Use the appropriate values of Ksp and Kf to find the equilibrium constant for the following reaction: PbCl2(s)+ 3OH(aq) >> Pb(OH)3 (aq) + 2Cl(aq).
ksp for PbCl2 is 1.17*10^-5
kf for complex ion is 8*10^13.
anyways...I know that the dissociation of the first constant is PbCl2 > Pb + 2Cl. the thing is that if im going to find the equlibrium constant what do i do about the PbCl being a solid? Does that affect it at all? Thx
8 answers
nvm, do i just multiply 1/kf * ksp? i think so.
It looks like Kf*Ksp to me.
But don't i need to reverse the complex ion equation in order for the lead 2 chloride ions to cancel out?

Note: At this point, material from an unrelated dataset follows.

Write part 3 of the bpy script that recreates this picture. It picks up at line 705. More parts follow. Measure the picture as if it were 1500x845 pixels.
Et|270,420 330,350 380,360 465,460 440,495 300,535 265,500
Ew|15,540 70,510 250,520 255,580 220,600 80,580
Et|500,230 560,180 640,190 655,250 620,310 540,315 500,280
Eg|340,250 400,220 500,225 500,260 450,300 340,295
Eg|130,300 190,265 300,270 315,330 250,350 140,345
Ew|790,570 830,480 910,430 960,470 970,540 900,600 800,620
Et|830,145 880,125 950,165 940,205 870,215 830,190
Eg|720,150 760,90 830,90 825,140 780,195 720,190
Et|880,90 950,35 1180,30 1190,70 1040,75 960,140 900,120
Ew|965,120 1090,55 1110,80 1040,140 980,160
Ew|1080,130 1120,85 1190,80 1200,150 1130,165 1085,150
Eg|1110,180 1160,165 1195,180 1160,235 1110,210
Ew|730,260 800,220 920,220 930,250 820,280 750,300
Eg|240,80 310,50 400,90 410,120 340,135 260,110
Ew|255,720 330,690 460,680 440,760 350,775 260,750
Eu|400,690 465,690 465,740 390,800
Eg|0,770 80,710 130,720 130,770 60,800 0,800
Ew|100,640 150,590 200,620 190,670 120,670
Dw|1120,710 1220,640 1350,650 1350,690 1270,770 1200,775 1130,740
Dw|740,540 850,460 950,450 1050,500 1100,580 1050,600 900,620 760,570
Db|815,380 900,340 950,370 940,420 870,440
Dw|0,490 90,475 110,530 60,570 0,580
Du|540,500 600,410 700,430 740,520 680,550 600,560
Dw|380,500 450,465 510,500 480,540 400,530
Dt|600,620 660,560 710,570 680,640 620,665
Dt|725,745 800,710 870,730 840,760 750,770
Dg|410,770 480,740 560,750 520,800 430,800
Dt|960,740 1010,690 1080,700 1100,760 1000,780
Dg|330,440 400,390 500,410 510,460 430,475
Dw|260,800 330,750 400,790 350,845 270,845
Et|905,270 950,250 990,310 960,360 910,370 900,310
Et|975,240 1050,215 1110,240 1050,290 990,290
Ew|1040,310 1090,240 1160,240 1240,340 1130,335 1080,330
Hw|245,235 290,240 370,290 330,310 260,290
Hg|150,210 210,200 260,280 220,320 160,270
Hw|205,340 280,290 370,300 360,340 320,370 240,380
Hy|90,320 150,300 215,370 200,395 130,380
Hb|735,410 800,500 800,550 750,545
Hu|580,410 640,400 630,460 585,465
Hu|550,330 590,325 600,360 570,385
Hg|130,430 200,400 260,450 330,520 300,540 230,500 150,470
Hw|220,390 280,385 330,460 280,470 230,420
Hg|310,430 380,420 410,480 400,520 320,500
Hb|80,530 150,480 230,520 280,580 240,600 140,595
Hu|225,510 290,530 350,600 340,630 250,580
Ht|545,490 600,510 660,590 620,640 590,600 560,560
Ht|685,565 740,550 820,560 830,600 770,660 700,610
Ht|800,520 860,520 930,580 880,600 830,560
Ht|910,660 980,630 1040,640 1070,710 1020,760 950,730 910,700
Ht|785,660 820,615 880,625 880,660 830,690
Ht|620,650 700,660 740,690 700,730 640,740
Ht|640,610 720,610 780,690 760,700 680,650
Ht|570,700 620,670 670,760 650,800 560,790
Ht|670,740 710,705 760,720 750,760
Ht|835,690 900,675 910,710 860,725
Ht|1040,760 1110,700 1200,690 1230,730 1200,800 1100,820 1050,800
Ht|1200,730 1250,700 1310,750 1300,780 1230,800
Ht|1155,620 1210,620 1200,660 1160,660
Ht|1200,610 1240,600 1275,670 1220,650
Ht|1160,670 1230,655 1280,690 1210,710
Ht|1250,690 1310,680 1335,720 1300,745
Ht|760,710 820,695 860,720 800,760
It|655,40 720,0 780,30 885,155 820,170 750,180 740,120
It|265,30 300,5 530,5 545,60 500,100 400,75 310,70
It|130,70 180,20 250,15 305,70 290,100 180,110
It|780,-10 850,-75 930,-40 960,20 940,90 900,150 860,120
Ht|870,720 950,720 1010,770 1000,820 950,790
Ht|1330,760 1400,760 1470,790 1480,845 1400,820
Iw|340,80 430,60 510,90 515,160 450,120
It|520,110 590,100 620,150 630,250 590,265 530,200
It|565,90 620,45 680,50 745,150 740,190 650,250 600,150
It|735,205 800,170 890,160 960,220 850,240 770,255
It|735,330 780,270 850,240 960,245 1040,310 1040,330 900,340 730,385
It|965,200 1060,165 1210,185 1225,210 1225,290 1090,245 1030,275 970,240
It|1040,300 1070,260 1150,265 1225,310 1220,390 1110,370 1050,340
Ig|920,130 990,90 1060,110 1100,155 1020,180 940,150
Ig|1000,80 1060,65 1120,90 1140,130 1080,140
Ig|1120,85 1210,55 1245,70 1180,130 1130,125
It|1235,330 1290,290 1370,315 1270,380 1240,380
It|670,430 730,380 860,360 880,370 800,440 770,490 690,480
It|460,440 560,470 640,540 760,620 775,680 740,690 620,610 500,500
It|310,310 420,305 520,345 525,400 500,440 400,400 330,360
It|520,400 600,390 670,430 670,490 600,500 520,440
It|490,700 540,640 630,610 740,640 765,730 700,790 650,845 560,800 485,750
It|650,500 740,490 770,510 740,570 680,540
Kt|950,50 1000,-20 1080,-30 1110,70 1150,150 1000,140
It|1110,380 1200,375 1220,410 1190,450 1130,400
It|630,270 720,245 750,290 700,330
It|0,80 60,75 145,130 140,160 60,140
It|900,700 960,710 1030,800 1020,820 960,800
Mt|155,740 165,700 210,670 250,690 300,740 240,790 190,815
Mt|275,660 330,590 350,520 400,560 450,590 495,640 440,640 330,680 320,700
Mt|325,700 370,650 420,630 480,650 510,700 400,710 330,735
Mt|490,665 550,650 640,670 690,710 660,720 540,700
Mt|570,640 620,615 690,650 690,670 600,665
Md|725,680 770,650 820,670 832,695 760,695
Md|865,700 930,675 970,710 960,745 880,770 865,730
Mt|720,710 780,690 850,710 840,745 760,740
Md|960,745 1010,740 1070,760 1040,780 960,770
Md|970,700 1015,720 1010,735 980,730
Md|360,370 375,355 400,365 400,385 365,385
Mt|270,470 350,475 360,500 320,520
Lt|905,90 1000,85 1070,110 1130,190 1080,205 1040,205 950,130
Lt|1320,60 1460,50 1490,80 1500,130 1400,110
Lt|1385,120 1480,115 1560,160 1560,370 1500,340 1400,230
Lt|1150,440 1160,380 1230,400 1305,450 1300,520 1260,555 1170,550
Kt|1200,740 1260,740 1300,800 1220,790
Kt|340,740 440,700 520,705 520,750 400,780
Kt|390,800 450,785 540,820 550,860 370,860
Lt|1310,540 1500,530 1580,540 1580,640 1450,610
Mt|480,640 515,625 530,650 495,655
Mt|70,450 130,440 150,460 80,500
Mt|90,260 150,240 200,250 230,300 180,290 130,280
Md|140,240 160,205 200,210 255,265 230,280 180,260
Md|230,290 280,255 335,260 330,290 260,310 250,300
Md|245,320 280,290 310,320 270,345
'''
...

Write Ksp (on a sheet of paper).
Write Kf (same thing).
Multiply Ksp*Kf on the paper.
Now write Krxn from the problem and compare with Ksp*Kf.[The (Pb+2 cancels. There is no PbCl2(s) and you need (Cl-)2 and it doesn't cancel]. My eyes aren't all that great but Ksp*Kf looks ok to me.
Write Kf (same thing).
Multiply Ksp*Kf on the paper.
Now write Krxn from the problem and compare with Ksp*Kf.[The (Pb+2 cancels. There is no PbCl2(s) and you need (Cl-)2 and it doesn't cancel]. My eyes aren't all that great but Ksp*Kf looks ok to me.
ok i tried it and you were right. i guess the PbCl2 did catch me off guard. I'll have to review this over. thanks
Well, excuse me, I just proved my point about my eyes I guess. I forgot and didn't turn off the superscripts. Such is life.
well you were right, i just wished i had ur knowlege i suppose. lol
Four years of college, six more in graduate school, and 60 years experience will get it. And there is a lot of chemistry I don't know.